Organisations have struggled to cope with uncertainty due to the apparent inability of human resource planning to cope. New form of employment flexibility have been utilised in addition to traditional method s in order to manage the size, costs and skills components of the labour force. Conceptualisations of flexibility have been provided through an examination of the ambiguity of the term. (Leopold,j et al, 2005)

Training and learning

Training and learning is the main tools for HR to prepare management for any upcoming change in the organization. According to Beardwell and Claydon (2007) the role of formal training in organisation today appears to have declined significantly. Firstly, the speed with which skills requirements change in some sectors means the formal time consuming, to deliver efficiently as required. Secondly, the growing recognition of Human resource development as a tool to achieve competitive advantage has raised awareness of the need of the embrace learning as a central strategic concern and to be part of the culture of the organisation. Employees, employers, managers, leaders, government, European and international bodies, customers and Human resource development specialist consultants all of them needs more training for the future.

Equal opportunity

Equal opportunity, means changing workplace behaviour in the areas of discrimination, sexual harassment and affirmative action to ensure that all employees have equal access to fulfilling and productive working lives. Wright,N (2003)

Equal Opportunity

Changing workplace behaviour and culture to ensure that all employees have equal access to fulfilling and productive working lives

Workplace Discrimination

Workplace decision about people made on criteria irrelevant to the reasonable performance of their wor work work

Sexual Harassment

Unwelcome sexual behaviours in the workplace

Affirmative Active

Strategic Human resource planning and action to ensure gender balance in the work place

Figure : 2.6 The three key concerns of equal opportunity

Source :Dessler et al,(1999),Human Resource Management, p-80, Prentice Hall Australia.

Managers are traditionally not open to change and often fight to maintain the status quo (Hambrick, et al 1998). Further complicating the disparity between middle and senior management, Tichy and Sherman (1994) note that executives perceive middle management as a locus of formidable resistance within organizations.

Reina and Reina (1999), highlight the organizational consequences of ignoring the impact of change on employees. The authors foreshadow the potential and detrimental consequences of any unwary change leader who implements a change within an organization without considering the employees affected by the change. Moreover, they argue ignoring the impact on the employee is the perceived equivalent to betrayal to both the leader and the employees. It should be noted that Reina and Reina (1999) contend the act of betrayal is not necessarily the experience or the result of change itself, but a result of how the change was managed. In summary, the authors assert that employees must be given sufficient time to adjust to organizational changes.

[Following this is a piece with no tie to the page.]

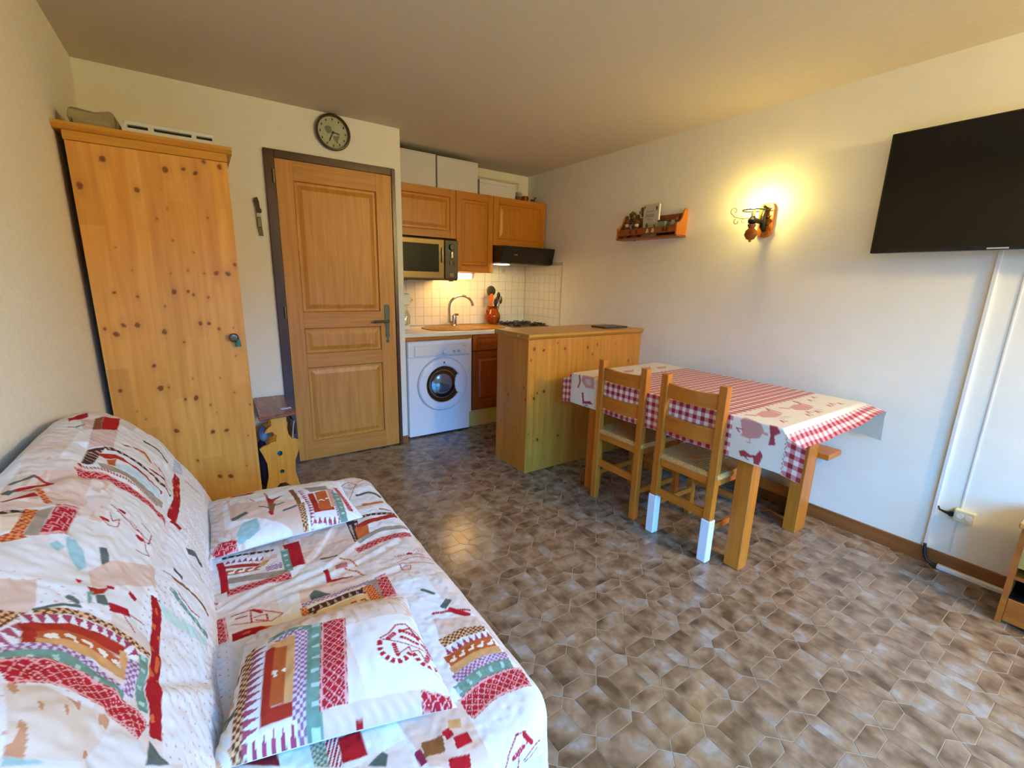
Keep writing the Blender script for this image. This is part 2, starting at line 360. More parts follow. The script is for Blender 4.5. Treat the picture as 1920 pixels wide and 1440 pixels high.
# kitchen wall tiles
tw = .0835; tc_w = (RW-PX-.008)/19
gm = MB().box(PX, RW-.004, B2-.004, B2, .895, 1.50); gm.box(RW-.004, RW, 3.362, B2, .895, 1.515); gm.build('backing', M['grout'], wa)
def wall_tile(nm, plane):
    a, b = tw/2-.001, .006
    m_ = MB()
    if plane == 'y': m_.box(-a, a, -b, 0, -a, a, .0012)
    else: m_.box(-b, 0, -a, a, -a, a, .0012)
    me = bpy.data.meshes.new(nm); m_.bm.to_mesh(me); m_.bm.free(); me.materials.append(M['tile']); return me
ty, tx_ = wall_tile('wall_tile', 'y'), wall_tile('side_tile', 'x')
for j in range(7):
    z = .90+tw*(j+.5)
    for i in range(19):
        x = PX+tc_w*(i+.5)
        o = bpy.data.objects.new('tile', ty); COL.objects.link(o); o.parent = wa; o.location = (x, B2-.003, z)
    for i in range(7):
        y = B2-.012-tw*(i+.5)
        o = bpy.data.objects.new('tile', tx_); COL.objects.link(o); o.parent = wr; o.location = (RW-.003, y, z)

# ---------------------------------------------------------------- door
def panel_door(name, x0, x1, z0, z1, y, parent, mat, matx, openings, th=.02, rec=.012, **pr):
    """framed door: leaf whose openings hold fielded panels; front faces -y at y"""
    m_ = MB(); xs0 = min(o[0] for o in openings); xs1 = max(o[1] for o in openings)
    m_.box(x0+.001, x1-.001, y+th*.72, y+th, z0+.001, z1-.001)
    d = m_.build(name, mat, parent, **pr)
    for a, b in ((x0, xs0), (xs1, x1)): MB().box(a, b, y, y+th*.75, z0, z1, .0015).build('stile', mat, d)
    zz = sorted([(o[2], o[3]) for o in openings]); cur = z0; rails = []
    for a, b in zz: rails.append((cur, a)); cur = b
    rails.append((cur, z1))
    for a, b in rails: MB().box(xs0, xs1, y+.0005, y+th*.75, a, b, .001).build('rail', matx, d)
    for a, b, c, e in openings:
        q = bmesh.new()
        def ring(ins, dep): return [q.verts.new(p) for p in ((a+ins, y+dep, c+ins), (b-ins, y+dep, c+ins), (b-ins, y+dep, e-ins), (a+ins, y+dep, e-ins))]
        rs = [ring(0, 0), ring(.006, rec), ring(.022, rec), ring(.05 if b-a > .3 else .035, rec*.35)]
        for A, B in zip(rs, rs[1:]):
            for k in range(4): q.faces.new((A[k], A[(k+1) % 4], B[(k+1) % 4], B[k]))
        q.faces.new(rs[-1]); bmesh.ops.recalc_face_normals(q, faces=q.faces[:])
        f = MB(); f.add(q); f.build('panel', mat, d)
    return d
fr = MB(); yf = B1-.018
fr.box(DL, DL+.06, yf, B1+.1, 0, DT, .003).box(DR-.028, DR, yf, B1+.1, 0, DT, .003).box(DL+.06, DR-.028, yf, B1+.1, DT-.05, DT, .003)
dr = fr.build('door_1', M['frame'], **ST)
lf = panel_door('leaf', .461, 1.214, .008, 2.04, B1-.012, dr, M['door'], M['door_x'], [(.565, 1.10, .14, .69), (.565, 1.10, .79, .968), (.565, 1.10, 1.08, 1.92)], .04, .013)
h = MB()
h.prism([(1.128, 1.12), (1.134, 1.128), (1.148, 1.13), (1.162, 1.128), (1.168, 1.12), (1.166, 1.02), (1.160, .93), (1.164, .895), (1.156, .875), (1.150, .868), (1.160, .858), (1.158, .845), (1.147, .838), (1.137, .845), (1.134, .858), (1.144, .868), (1.138, .876), (1.131, .895), (1.136, .93), (1.130, 1.02)], 'y', B1-.018, B1-.012)
hp = h.build('handle_plate', M['pewter'], lf)
MB().tube([(1.148, B1-.018, 1.005), (1.148, B1-.05, 1.005), (1.135, B1-.056, 1.005), (1.09, B1-.056, 1.008), (1.04, B1-.052, 1.006)], [.009, .009, .009, .008, .01], 8).build('handle', M['pewter'], lf, True)
for z in (1.93, 1.08, .27): MB().lathe([(.007, -.04), (.007, .04)], (.453, B1-.024, z), seg=10).build('hinge', M['steel'], dr, True)

# ---------------------------------------------------------------- panels with knots
KW = [(-0.282, 1.777, 9), (-0.368, 1.662, 9), (-0.184, 1.669, 8), (-0.075, 1.766, 9), (-0.007, 1.779, 7), (0.036, 1.768, 8), (0.074, 1.822, 7), (0.133, 1.81, 7), (-0.129, 1.555, 4), (-0.082, 1.465, 4), (0.063, 1.577, 4), (-0.009, 1.416, 3), (-0.288, 1.421, 3), (-0.243, 1.326, 3), (-0.106, 1.319, 3), (-0.04, 1.334, 4), (0.022, 1.321, 4), (0.071, 1.324, 9), (0.119, 1.323, 9), (0.151, 1.368, 6), (-0.317, 1.229, 5), (-0.239, 1.212, 5), (-0.103, 1.234, 8), (-0.05, 1.237, 5), (-0.03, 1.221, 5), (0.027, 1.208, 5), (-0.145, 1.168, 4), (-0.086, 1.601, 3), (-0.099, 1.683, 2), (-0.368, 1.071, 5), (-0.304, 1.085, 8), (-0.255, 1.084, 8), (-0.334, 1.045, 9), (-0.161, 1.05, 8), (-0.018, 1.085, 7), (0.016, 1.084, 6), (-0.092, 0.997, 5), (0.055, 1.055, 5), (0.116, 1.059, 3), (0.112, 0.917, 4), (-0.219, 0.892, 7), (-0.353, 0.787, 6), (-0.208, 0.783, 9), (-0.176, 0.783, 4), (-0.118, 0.716, 5), (-0.075, 0.718, 8), (-0.02, 0.676, 4), (0.152, 0.654, 4), (0.034, 0.809, 3), (-0.078, 0.817, 3), (-0.307, 0.682, 3), (-0.025, 0.532, 8), (0.035, 0.531, 8), (-0.171, 0.563, 9), (-0.104, 0.391, 5), (0.105, 0.317, 3), (-0.019, 0.285, 9), (0.029, 0.274, 9), (-0.279, 0.64, 3), (0.126, 0.484, 3), (0.002, 0.632, 2), (0.088, 0.727, 4)]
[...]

In order for this to occur, the impact to the employee population must be considered and given its proper attention.

It is not uncommon for the justification or rationale for change to be misinterpreted or misunderstood by the employee population. This is not surprising since employees are typically not intimately involved in developing the business case for change or are responsible for implementing solutions to problems that plague the organization. However, the means by which change is managed can either exacerbate or alleviate the problem of employee resistance.

Effective change management

Motivating Change

Creating readiness for Change

Overcoming Resistance to Change

Creating a Vision

Describing the Core Ideology

Constructing the Environmental Future

Developing Political Support

Assessing Change Agent Power

Identifying key stakeholders

Influencing stakeholders

Effective Change Management

Managing the Transition

Activity Planning

Commitment Planning

Management Structure

Sustaining Momentum

Providing Resources for Change

Building a support system for change Agents

Developing New Competencies and skills

Reinforcing New behaviours

Staying the course

Figure: 2.7 Effective change management processes.

Source: Cumming & Worley (2005), Organisational development and change, 8th edition, p-156, by south western Part of the Thomson Corporation.

According to the Harvard Business Review on Change (1998), despite the very best effort of senior executives, major change initiatives often fail. Those failures have common root: Executives and employees see change differently. Form the senior manager’s point of view change means opportunity-both for the business and for themselves. On the other hand for many employees, change is seen as disruptive and intrusive.